» **WORK TO BE COMPLETED**: Repeat everything in the material exactly.

» **GIVEN MATERIAL**:
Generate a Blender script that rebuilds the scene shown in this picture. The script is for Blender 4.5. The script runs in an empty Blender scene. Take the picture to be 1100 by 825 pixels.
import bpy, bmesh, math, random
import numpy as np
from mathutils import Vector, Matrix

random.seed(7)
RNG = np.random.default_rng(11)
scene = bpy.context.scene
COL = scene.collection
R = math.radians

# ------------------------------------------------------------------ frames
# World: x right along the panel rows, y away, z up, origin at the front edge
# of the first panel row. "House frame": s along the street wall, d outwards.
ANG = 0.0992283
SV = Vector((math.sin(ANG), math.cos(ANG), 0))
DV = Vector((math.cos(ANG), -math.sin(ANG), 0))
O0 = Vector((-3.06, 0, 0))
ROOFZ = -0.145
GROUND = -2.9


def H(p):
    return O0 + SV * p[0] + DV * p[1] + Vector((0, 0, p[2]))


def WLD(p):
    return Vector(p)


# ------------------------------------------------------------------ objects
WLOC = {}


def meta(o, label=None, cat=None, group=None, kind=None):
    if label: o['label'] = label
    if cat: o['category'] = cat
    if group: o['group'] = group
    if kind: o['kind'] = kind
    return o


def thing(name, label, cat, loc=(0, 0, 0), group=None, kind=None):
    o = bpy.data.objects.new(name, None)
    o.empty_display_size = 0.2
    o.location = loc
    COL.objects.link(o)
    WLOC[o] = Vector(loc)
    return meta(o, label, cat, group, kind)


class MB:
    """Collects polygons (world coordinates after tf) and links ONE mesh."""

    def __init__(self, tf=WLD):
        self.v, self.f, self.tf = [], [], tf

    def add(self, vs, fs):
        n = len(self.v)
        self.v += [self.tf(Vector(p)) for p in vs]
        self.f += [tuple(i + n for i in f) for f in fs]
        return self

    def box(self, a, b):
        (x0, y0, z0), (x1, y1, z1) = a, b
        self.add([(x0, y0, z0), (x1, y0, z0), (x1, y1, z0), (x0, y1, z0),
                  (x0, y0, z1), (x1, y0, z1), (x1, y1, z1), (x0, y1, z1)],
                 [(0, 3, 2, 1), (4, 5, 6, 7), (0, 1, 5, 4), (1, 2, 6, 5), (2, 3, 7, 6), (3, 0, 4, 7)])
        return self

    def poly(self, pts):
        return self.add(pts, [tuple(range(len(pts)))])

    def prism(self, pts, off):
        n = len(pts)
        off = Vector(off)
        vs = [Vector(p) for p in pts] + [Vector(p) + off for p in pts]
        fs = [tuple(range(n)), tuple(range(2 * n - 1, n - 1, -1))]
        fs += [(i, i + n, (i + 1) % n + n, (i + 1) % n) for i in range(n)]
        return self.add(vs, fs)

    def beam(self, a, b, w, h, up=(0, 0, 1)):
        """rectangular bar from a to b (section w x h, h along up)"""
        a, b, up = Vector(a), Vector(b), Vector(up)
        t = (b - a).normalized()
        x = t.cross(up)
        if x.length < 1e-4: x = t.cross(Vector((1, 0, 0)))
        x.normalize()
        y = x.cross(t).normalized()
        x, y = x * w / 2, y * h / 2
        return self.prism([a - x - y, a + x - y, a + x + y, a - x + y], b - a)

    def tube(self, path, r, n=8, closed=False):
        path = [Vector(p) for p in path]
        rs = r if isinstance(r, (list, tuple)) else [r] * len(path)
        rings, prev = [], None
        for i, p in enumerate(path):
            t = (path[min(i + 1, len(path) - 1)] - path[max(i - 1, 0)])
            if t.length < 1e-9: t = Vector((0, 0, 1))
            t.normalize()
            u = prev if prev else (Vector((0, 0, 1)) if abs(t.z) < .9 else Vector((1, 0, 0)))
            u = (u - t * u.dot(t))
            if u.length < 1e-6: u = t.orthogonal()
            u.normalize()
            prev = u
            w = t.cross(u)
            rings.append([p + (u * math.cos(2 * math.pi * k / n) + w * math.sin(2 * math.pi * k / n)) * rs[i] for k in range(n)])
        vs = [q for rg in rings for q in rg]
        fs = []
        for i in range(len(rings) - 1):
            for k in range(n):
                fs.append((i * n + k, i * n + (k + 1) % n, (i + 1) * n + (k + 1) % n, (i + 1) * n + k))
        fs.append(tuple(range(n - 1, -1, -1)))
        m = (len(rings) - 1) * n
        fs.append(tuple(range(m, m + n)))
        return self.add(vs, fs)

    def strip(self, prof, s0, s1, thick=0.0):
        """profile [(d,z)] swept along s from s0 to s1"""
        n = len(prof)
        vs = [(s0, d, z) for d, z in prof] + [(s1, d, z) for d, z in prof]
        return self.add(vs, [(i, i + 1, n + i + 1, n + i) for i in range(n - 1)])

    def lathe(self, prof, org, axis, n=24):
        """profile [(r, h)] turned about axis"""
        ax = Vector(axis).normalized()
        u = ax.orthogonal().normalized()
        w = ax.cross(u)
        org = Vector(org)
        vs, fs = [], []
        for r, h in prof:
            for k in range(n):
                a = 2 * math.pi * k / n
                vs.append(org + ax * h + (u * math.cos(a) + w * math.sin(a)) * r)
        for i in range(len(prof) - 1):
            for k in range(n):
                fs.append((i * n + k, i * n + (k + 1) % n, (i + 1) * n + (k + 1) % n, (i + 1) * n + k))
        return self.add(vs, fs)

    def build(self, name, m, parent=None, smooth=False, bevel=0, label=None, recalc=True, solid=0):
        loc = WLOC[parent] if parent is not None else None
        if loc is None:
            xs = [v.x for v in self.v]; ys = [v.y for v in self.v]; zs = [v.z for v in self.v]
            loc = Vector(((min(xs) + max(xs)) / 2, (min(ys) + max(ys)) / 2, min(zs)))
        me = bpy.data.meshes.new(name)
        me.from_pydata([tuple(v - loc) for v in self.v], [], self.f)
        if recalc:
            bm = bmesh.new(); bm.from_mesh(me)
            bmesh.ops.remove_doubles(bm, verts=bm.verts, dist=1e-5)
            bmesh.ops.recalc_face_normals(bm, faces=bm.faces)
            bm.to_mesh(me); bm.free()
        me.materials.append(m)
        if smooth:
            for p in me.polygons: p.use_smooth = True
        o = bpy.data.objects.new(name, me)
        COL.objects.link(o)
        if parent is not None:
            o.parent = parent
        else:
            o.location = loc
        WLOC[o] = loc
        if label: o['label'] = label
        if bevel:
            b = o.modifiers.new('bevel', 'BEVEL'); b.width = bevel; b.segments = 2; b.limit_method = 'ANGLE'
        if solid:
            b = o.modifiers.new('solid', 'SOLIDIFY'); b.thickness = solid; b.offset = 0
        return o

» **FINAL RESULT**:
Generate a Blender script that rebuilds the scene shown in this picture. The script is for Blender 4.5. The script runs in an empty Blender scene. Take the picture to be 1100 by 825 pixels.
import bpy, bmesh, math, random
import numpy as np
from mathutils import Vector, Matrix

random.seed(7)
RNG = np.random.default_rng(11)
scene = bpy.context.scene
COL = scene.collection
R = math.radians

# ------------------------------------------------------------------ frames
# World: x right along the panel rows, y away, z up, origin at the front edge
# of the first panel row. "House frame": s along the street wall, d outwards.
ANG = 0.0992283
SV = Vector((math.sin(ANG), math.cos(ANG), 0))
DV = Vector((math.cos(ANG), -math.sin(ANG), 0))
O0 = Vector((-3.06, 0, 0))
ROOFZ = -0.145
GROUND = -2.9


def H(p):
    return O0 + SV * p[0] + DV * p[1] + Vector((0, 0, p[2]))


def WLD(p):
    return Vector(p)


# ------------------------------------------------------------------ objects
WLOC = {}


def meta(o, label=None, cat=None, group=None, kind=None):
    if label: o['label'] = label
    if cat: o['category'] = cat
    if group: o['group'] = group
    if kind: o['kind'] = kind
    return o


def thing(name, label, cat, loc=(0, 0, 0), group=None, kind=None):
    o = bpy.data.objects.new(name, None)
    o.empty_display_size = 0.2
    o.location = loc
    COL.objects.link(o)
    WLOC[o] = Vector(loc)
    return meta(o, label, cat, group, kind)


class MB:
    """Collects polygons (world coordinates after tf) and links ONE mesh."""

    def __init__(self, tf=WLD):
        self.v, self.f, self.tf = [], [], tf

    def add(self, vs, fs):
        n = len(self.v)
        self.v += [self.tf(Vector(p)) for p in vs]
        self.f += [tuple(i + n for i in f) for f in fs]
        return self

    def box(self, a, b):
        (x0, y0, z0), (x1, y1, z1) = a, b
        self.add([(x0, y0, z0), (x1, y0, z0), (x1, y1, z0), (x0, y1, z0),
                  (x0, y0, z1), (x1, y0, z1), (x1, y1, z1), (x0, y1, z1)],
                 [(0, 3, 2, 1), (4, 5, 6, 7), (0, 1, 5, 4), (1, 2, 6, 5), (2, 3, 7, 6), (3, 0, 4, 7)])
        return self

    def poly(self, pts):
        return self.add(pts, [tuple(range(len(pts)))])

    def prism(self, pts, off):
        n = len(pts)
        off = Vector(off)
        vs = [Vector(p) for p in pts] + [Vector(p) + off for p in pts]
        fs = [tuple(range(n)), tuple(range(2 * n - 1, n - 1, -1))]
        fs += [(i, i + n, (i + 1) % n + n, (i + 1) % n) for i in range(n)]
        return self.add(vs, fs)

    def beam(self, a, b, w, h, up=(0, 0, 1)):
        """rectangular bar from a to b (section w x h, h along up)"""
        a, b, up = Vector(a), Vector(b), Vector(up)
        t = (b - a).normalized()
        x = t.cross(up)
        if x.length < 1e-4: x = t.cross(Vector((1, 0, 0)))
        x.normalize()
        y = x.cross(t).normalized()
        x, y = x * w / 2, y * h / 2
        return self.prism([a - x - y, a + x - y, a + x + y, a - x + y], b - a)

    def tube(self, path, r, n=8, closed=False):
        path = [Vector(p) for p in path]
        rs = r if isinstance(r, (list, tuple)) else [r] * len(path)
        rings, prev = [], None
        for i, p in enumerate(path):
            t = (path[min(i + 1, len(path) - 1)] - path[max(i - 1, 0)])
            if t.length < 1e-9: t = Vector((0, 0, 1))
            t.normalize()
            u = prev if prev else (Vector((0, 0, 1)) if abs(t.z) < .9 else Vector((1, 0, 0)))
            u = (u - t * u.dot(t))
            if u.length < 1e-6: u = t.orthogonal()
            u.normalize()
            prev = u
            w = t.cross(u)
            rings.append([p + (u * math.cos(2 * math.pi * k / n) + w * math.sin(2 * math.pi * k / n)) * rs[i] for k in range(n)])
        vs = [q for rg in rings for q in rg]
        fs = []
        for i in range(len(rings) - 1):
            for k in range(n):
                fs.append((i * n + k, i * n + (k + 1) % n, (i + 1) * n + (k + 1) % n, (i + 1) * n + k))
        fs.append(tuple(range(n - 1, -1, -1)))
        m = (len(rings) - 1) * n
        fs.append(tuple(range(m, m + n)))
        return self.add(vs, fs)

    def strip(self, prof, s0, s1, thick=0.0):
        """profile [(d,z)] swept along s from s0 to s1"""
        n = len(prof)
        vs = [(s0, d, z) for d, z in prof] + [(s1, d, z) for d, z in prof]
        return self.add(vs, [(i, i + 1, n + i + 1, n + i) for i in range(n - 1)])

    def lathe(self, prof, org, axis, n=24):
        """profile [(r, h)] turned about axis"""
        ax = Vector(axis).normalized()
        u = ax.orthogonal().normalized()
        w = ax.cross(u)
        org = Vector(org)
        vs, fs = [], []
        for r, h in prof:
            for k in range(n):
                a = 2 * math.pi * k / n
                vs.append(org + ax * h + (u * math.cos(a) + w * math.sin(a)) * r)
        for i in range(len(prof) - 1):
            for k in range(n):
                fs.append((i * n + k, i * n + (k + 1) % n, (i + 1) * n + (k + 1) % n, (i + 1) * n + k))
        return self.add(vs, fs)

    def build(self, name, m, parent=None, smooth=False, bevel=0, label=None, recalc=True, solid=0):
        loc = WLOC[parent] if parent is not None else None
        if loc is None:
            xs = [v.x for v in self.v]; ys = [v.y for v in self.v]; zs = [v.z for v in self.v]
            loc = Vector(((min(xs) + max(xs)) / 2, (min(ys) + max(ys)) / 2, min(zs)))
        me = bpy.data.meshes.new(name)
        me.from_pydata([tuple(v - loc) for v in self.v], [], self.f)
        if recalc:
            bm = bmesh.new(); bm.from_mesh(me)
            bmesh.ops.remove_doubles(bm, verts=bm.verts, dist=1e-5)
            bmesh.ops.recalc_face_normals(bm, faces=bm.faces)
            bm.to_mesh(me); bm.free()
        me.materials.append(m)
        if smooth:
            for p in me.polygons: p.use_smooth = True
        o = bpy.data.objects.new(name, me)
        COL.objects.link(o)
        if parent is not None:
            o.parent = parent
        else:
            o.location = loc
        WLOC[o] = loc
        if label: o['label'] = label
        if bevel:
            b = o.modifiers.new('bevel', 'BEVEL'); b.width = bevel; b.segments = 2; b.limit_method = 'ANGLE'
        if solid:
            b = o.modifiers.new('solid', 'SOLIDIFY'); b.thickness = solid; b.offset = 0
        return o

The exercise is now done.